28 June 2016 at 03:28 | 1177 views

Madam Zainab Bangura, Special Representative of the UN Secretary-General on Sexual Violence in Conflict recently met with Mr. Mahma Khalil Qasim, Administrator of Sinjar and Mr. Saido Jato Haso, Member of Ninewa Provincial Council, both representing the Yezidi community.

They came to her office to thank her for all the work she had done since April last year to highlight to the world what ISIS had done to the Yezidi community. She made her first visit to the Middle East last year in April.

The visit took her Turkey, Lebanon, Syria, Jordan and Iraq in 10 days. In Iraq, She visited Baghdad to meet with the Prime Minister, Government Ministers, Members of Parliament, religious leaders, women’s groups and UN colleagues.
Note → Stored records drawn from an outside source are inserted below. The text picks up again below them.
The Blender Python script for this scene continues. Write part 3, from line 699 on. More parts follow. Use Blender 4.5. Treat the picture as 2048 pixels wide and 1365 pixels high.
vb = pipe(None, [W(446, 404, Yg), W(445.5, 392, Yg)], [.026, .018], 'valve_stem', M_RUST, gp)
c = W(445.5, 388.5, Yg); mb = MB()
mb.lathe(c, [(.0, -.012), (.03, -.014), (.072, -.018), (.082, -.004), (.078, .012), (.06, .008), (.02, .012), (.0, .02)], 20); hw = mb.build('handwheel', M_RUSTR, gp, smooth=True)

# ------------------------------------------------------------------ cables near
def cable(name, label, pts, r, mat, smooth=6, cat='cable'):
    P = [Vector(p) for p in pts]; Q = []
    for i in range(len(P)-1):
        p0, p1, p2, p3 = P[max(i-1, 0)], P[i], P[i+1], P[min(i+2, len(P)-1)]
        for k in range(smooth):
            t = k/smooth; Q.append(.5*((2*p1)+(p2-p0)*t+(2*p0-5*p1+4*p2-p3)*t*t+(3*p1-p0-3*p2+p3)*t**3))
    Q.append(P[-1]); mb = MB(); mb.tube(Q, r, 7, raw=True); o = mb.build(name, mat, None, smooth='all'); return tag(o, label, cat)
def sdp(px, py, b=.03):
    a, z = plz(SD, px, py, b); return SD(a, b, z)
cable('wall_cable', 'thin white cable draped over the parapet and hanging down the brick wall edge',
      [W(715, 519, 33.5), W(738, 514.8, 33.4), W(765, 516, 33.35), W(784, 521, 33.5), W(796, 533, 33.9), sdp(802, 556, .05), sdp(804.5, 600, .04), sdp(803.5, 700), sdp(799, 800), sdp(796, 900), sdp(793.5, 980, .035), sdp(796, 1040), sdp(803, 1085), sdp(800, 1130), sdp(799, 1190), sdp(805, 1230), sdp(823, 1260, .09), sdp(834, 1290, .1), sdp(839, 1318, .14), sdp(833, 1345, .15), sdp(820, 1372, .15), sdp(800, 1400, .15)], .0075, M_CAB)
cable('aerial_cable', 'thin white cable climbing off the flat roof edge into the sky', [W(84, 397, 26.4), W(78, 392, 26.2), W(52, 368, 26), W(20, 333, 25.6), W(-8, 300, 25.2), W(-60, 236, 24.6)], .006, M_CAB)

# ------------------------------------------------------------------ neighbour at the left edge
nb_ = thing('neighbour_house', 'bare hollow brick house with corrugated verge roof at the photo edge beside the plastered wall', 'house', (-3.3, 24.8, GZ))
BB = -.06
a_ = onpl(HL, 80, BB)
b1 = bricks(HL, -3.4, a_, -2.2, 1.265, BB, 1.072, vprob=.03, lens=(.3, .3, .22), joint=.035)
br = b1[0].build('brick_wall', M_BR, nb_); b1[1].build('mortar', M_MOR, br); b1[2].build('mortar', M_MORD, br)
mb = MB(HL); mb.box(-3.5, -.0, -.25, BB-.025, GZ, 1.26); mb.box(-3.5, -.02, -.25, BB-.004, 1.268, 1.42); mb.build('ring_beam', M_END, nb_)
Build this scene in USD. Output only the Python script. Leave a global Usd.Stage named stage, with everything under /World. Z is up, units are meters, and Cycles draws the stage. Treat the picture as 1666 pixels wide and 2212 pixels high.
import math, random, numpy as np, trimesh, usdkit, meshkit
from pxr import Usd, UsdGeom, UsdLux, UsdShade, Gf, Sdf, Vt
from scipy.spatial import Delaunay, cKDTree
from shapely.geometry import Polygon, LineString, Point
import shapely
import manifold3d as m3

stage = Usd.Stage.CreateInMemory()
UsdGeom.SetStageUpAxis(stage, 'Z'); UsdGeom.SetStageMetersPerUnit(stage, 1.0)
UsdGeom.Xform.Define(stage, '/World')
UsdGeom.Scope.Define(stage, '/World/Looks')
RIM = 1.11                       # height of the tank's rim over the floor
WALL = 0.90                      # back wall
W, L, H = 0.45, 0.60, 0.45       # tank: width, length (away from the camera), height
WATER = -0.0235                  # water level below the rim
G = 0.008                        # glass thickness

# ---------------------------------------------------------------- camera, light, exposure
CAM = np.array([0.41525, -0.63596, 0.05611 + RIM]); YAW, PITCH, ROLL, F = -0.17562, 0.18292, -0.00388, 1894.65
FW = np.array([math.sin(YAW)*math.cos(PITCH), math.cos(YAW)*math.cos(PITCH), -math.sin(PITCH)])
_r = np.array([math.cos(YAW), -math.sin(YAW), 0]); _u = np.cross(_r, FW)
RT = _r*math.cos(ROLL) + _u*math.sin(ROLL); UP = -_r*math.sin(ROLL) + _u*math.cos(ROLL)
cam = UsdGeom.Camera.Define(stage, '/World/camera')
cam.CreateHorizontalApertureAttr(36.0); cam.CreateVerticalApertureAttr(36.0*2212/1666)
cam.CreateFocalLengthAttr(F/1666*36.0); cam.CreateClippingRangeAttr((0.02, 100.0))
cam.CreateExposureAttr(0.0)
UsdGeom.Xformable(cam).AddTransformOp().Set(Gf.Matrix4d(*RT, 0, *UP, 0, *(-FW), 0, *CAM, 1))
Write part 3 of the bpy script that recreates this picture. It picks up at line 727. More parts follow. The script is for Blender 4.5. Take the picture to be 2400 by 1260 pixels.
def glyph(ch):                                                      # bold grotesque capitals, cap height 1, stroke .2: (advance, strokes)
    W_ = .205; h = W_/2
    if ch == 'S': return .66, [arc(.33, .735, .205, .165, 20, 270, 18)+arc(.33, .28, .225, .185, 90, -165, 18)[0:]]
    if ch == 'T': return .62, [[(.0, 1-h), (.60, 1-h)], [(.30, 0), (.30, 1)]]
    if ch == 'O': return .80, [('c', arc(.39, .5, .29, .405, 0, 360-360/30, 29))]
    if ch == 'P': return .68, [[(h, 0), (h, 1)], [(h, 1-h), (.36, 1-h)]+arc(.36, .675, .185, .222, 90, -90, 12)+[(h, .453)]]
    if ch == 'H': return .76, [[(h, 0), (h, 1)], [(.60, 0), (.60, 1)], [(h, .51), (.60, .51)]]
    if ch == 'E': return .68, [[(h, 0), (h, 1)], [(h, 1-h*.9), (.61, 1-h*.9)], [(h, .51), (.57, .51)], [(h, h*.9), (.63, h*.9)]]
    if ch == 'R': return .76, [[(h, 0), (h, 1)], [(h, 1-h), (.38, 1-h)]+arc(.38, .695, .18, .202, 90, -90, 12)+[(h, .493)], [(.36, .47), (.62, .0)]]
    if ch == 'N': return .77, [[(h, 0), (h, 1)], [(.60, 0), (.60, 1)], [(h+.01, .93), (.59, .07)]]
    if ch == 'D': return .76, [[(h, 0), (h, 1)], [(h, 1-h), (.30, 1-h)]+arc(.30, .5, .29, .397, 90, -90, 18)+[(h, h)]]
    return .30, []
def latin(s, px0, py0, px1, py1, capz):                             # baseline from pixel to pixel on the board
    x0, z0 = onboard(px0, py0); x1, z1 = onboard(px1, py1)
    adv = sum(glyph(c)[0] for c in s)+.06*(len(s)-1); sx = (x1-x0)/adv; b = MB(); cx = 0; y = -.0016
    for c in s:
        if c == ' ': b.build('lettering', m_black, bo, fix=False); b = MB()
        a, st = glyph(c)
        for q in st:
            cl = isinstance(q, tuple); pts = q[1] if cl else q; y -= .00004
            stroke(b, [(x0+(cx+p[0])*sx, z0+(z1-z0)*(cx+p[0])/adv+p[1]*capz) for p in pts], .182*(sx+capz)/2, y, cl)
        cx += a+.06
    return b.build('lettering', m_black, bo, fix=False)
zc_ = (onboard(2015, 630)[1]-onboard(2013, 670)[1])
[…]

From Baghdad, she flew to Erbil, which is the headquarters of the Kurdistan regional government, met with the regional Prime Minister and various regional government functionaries. She then drove to Dohuk and to Lalish to meet with the Yezidi community, their Spritual leader, visit their temple and met and spoke to the women and girls, who had been captured by ISIS and had fled or managed to escape or bought back by their community.

Zainab Bangura has travelled across the world dealing with the Yezidi problem for almost for years. She said the visit was heart-breaking, "but has lifted me to engage in advocacy efforts for the Yezidi in a way I never could have imagined I was capable of."

Zainab continued:

" I learnt first-hand, through horrific accounts from Yezidi women and girl survivors, of the pain and suffering from sexual violence committed by ISIL they had endured. Over 5000 Yezidi girls and women had been kidnapped and taken away. Thousands more of their men had been killed and hundreds of their sons were unaccounted for. I came back to New York with a lot of determination to tell the story of the Yezidis. I promised them that I will be their voice."

" Within a period of three months after my return, I gave 35 interviews to television and radio stations across all five continents starting with key cable television stations in the US. I wrote letters to all Foreign Ministers of the anti-ISIS coalition explaining the systematic use of sexual violence as a tactic of terrorism by ISIS on the Yezidis, to ensure that curbing financial flows to extremist groups not only focuses on the sale of oil and antiquities, but also on the use of sexual slavery and human trafficking, and priority be given to victims of sexual violence especially the Yezidi in asylum processes."

" I visited Canada to address a technical meeting of the anti-ISIS coalition. My advocacy campaign took me to various European capitals to engage the political leadership. I held a meeting with the Prosecutor and judges of the ICC to look at accountability mechanisms for crimes committed against the Yezidi, and even visited Egypt to hold discussions with the Grand Imam of the Alzad University to encourage him to counter the fatwa issued by the leader of ISIS justifying what they have done to the Yezidi."

"Since my visit to the Yezidi, I have received many of their representatives who have come to my office to thank me, to hug me and to tell me how grateful they are for what I have done for their community. Each one of them including the two officers few days ago have nicknamed me the "mother" of the Yezidi. If there is one thing I will take away with me in this job, is what I have been able to do to contribute to support the Yezidis, to use my voice, my position to not only tell their story but to help in representing them and to contribute to shape the international discourse on the crimes against them. The little girls I have met are so pretty and so innocent. The Yezidi are less or a little over a million people worldwide, but they are very close-knit and they work together as a team and very protective of each other. Our biggest priority is to work with them and to look for the missing girls who have been sold to far away countries. They are determined to find their girls wherever they are and to bring them back home. Whatever it takes we will support them with our voice, our pens and our offices."